11/30/2011 08:43 am ET Updated Dec 06, 2017

Manhunt Mobile Ad Featuring Two Men Kissing Upsets Parents (PHOTO)

A new billboard for a gay dating and social networking website is causing controversy in Los Angeles, particularly among parents who feel the ad is simply too scintillating for their youngsters' eyes.

Shot by famed Spanish photographer JP Santamaria, the Manhunt ad -- used to promote a new component of the site exclusively for use on portable devices such as iPhones and iPads -- features two barechested male models in a sensual embrace.

Manhunt's Jason Harvey acknowledged in a blog that both the site itself and advertising agency Lamar Advertising received a flurry of complaints immediately after the new campaign premiered. A Lamar rep said that the agency went to great lengths to ensure no billboards featuring the photo were "not within 500 feet of schools, churches, playgrounds, etc."

The rep went on to note, "When we originally placed the units, we used our restriction codes that we have in our system for alcohol, to make sure that we were placing Manhunt in appropriate locations. Beyond that, we spent all day yesterday auditing each one of their locations to make sure that we didn’t miss anything or that a school/pre-school hasn’t popped up recently near one of their boards."

Area parents seem to feel differently. "It’s not the blatant porn-iness of the over-lit image, or that it is of two men. It would be equally annoying if it were hetero," Kelly Cole, a self-described "liberal feminist" and mother of a fourth grader, writes on Studio City Patch. "I know some would tell me to use the opportunity for an illuminating conversation. But I don’t need Manhunt Mobile to set my Important Talks Agenda. Our family really could have gone awhile longer without that particular conversation—and should’ve been able to do so."

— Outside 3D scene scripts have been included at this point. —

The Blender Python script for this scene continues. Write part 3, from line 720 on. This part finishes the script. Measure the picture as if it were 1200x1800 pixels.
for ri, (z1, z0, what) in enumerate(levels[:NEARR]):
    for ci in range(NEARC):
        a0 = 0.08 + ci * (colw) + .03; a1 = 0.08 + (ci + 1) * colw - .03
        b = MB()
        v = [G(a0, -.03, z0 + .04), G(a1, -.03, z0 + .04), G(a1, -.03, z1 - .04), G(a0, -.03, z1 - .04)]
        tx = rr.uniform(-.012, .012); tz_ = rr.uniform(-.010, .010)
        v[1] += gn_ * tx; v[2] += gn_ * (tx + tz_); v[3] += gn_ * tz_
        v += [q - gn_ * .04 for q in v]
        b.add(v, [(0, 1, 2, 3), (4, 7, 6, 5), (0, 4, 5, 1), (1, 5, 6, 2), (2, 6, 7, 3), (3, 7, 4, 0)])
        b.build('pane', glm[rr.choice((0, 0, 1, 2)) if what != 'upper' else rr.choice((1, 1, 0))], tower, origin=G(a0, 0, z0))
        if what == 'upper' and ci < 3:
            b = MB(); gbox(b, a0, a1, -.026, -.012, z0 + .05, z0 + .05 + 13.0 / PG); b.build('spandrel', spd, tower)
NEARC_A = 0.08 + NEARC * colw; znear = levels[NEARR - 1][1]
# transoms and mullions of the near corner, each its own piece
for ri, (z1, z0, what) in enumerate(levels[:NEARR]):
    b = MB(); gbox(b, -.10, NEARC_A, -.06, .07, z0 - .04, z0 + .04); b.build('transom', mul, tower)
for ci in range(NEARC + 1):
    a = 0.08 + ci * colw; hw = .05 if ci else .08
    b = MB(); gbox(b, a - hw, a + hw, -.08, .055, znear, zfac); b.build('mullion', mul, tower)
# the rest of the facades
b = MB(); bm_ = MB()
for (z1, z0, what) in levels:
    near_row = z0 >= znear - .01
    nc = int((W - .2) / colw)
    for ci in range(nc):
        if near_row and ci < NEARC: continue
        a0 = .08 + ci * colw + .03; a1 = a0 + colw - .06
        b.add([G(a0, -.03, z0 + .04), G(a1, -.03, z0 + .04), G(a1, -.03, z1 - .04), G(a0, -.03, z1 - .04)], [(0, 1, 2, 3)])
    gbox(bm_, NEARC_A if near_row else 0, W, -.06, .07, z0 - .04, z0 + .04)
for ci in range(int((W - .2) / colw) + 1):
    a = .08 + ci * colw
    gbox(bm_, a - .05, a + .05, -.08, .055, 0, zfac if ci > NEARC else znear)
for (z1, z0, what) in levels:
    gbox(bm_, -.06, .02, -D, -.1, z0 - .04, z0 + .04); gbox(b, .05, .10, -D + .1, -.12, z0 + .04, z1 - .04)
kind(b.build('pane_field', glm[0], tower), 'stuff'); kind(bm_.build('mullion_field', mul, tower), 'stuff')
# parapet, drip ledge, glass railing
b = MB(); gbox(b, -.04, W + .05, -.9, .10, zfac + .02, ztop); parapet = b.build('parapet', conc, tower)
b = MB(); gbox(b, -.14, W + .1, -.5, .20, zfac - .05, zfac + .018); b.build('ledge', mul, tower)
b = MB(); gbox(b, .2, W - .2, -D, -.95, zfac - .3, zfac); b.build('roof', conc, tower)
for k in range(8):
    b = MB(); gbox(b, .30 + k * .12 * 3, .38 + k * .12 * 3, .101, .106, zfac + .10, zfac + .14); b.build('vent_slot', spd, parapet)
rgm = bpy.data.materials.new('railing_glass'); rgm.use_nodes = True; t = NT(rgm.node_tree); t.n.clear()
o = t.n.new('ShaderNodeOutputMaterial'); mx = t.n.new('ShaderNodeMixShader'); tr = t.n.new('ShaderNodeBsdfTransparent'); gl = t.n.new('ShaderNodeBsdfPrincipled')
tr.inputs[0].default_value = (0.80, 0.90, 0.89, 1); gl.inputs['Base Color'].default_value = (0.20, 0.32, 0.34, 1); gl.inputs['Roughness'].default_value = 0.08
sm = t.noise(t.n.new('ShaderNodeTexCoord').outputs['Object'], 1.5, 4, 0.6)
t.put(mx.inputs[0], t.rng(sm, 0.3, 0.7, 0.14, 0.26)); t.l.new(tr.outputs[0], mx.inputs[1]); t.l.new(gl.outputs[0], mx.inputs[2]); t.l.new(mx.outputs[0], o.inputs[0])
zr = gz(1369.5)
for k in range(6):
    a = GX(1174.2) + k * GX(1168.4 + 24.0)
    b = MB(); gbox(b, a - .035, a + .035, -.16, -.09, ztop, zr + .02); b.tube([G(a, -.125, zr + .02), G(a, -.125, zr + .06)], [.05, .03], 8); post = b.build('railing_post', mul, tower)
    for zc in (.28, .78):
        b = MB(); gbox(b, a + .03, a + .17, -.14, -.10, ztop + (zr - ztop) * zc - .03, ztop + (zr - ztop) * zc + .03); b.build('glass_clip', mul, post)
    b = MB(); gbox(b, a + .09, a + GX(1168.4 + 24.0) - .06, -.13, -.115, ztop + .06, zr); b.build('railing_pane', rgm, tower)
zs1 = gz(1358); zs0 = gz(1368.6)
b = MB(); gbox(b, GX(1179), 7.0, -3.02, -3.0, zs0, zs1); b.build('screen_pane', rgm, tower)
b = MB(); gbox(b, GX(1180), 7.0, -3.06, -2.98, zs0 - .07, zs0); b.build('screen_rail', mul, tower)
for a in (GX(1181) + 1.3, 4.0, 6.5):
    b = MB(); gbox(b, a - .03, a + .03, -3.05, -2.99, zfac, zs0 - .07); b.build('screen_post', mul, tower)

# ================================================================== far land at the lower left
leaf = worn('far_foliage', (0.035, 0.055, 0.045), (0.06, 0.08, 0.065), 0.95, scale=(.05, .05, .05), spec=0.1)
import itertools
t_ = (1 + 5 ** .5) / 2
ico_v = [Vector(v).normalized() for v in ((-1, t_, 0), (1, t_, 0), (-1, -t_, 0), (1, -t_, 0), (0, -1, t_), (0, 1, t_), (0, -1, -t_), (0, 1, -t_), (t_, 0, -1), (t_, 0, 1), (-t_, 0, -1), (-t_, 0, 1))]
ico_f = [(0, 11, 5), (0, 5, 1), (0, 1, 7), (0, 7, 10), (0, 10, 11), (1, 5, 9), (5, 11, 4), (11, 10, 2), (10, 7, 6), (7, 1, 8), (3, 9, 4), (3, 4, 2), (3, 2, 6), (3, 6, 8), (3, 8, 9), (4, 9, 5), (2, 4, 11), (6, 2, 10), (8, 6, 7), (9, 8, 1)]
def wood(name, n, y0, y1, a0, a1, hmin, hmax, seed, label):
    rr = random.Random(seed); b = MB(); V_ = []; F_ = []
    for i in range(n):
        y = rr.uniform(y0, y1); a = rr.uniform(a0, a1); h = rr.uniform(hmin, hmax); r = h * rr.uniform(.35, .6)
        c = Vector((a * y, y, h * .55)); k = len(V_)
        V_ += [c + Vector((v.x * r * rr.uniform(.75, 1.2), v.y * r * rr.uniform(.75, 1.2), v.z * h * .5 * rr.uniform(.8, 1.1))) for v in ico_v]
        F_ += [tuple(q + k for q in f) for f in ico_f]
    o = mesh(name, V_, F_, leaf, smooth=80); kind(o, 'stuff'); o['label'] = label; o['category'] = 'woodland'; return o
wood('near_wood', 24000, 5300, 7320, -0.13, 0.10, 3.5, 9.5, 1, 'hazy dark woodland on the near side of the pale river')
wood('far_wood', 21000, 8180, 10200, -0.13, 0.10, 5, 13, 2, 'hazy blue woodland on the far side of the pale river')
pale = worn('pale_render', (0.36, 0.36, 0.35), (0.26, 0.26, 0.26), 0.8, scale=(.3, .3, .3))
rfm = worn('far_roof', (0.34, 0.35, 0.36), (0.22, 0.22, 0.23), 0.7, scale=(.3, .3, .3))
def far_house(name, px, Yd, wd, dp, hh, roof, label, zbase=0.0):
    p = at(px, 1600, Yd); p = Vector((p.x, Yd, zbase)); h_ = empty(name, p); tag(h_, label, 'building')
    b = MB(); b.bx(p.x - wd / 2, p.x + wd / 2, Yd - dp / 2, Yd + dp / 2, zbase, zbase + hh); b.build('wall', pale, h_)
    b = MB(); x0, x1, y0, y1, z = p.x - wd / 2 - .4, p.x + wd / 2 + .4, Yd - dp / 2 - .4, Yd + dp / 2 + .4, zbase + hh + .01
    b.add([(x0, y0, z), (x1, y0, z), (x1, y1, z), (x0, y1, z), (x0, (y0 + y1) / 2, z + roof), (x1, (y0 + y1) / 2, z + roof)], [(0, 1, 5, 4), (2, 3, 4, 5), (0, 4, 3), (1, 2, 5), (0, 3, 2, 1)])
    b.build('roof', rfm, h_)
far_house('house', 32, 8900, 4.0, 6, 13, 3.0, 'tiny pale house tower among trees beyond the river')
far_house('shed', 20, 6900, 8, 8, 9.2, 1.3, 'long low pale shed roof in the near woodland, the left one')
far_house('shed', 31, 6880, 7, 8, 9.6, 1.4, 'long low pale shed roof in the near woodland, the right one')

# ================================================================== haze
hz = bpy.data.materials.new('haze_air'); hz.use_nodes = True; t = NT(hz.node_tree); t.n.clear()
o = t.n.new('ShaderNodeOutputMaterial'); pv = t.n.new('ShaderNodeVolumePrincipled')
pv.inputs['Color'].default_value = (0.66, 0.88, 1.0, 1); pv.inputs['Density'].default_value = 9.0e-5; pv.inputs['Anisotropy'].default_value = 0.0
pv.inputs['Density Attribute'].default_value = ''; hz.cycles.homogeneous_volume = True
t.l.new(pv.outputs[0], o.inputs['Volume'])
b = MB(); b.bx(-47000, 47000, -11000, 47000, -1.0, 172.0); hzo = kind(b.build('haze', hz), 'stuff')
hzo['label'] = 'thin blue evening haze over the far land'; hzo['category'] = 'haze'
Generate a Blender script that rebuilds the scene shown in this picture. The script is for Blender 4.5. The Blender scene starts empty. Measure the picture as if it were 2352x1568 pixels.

Still, Harvey questions whether or not a similarly sexy ad for Michael Kors featuring a male and female model would've provoked the same level of outrage. "No, we don’t have any evidence that there weren’t any complaints to Michael Kors, his ad agency, or to L.A. political officials," he writes. "But we highly doubt that several media outlets approached them like they did us. Because, for some reason, gay sexuality is still scary and controversial for many people."